I have a circular polarizer but no ND filter. I am really leaning toward landscape (beach, mountains, and especially waterfalls). Would I see a huge difference from switching between the two. Is there a time and place where one shines ove the other? Thanks in advance for any info...
ND for slow shutter speed with moving water, such as a waterfall.
 
No he said ND Grad which would have the effect of say darkening the sky. You know HDR type images, except ones that actually look good.

I would say no. If you have a tripod, or patience to align source images then just take 2 exposures and bracket them by 1 or 2 or 3 stops (depending on how severe you want the ND effect to be), then import them both into photoshop. Layer one on the other, apply a layer mask which is a black gradient.

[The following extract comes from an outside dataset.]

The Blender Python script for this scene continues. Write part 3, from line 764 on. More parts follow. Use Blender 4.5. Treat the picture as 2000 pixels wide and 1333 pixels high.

Has the benefits of being cheaper, higher quality, and entirely customisable to your photo AFTER you took it, and not having to get it right before hand.
 
I would say get a CP. You can recreate the ND Grad effect in Photoshop. A CP can do things you can't recreate in Photoshop.

EDIT: I see you already have a CP. Woops :D
 
I have both. I use a grad filter on just about every outdoor shot. If I could only have one, it'd be a grad filter.

While it is possible to create the grad effect in PS, there are times when you can't shoot two shots and blend them or you simply don't want to take the time to PS the sky on a batch of pics.

Shoot it the right way the first time and you'll save hours in post.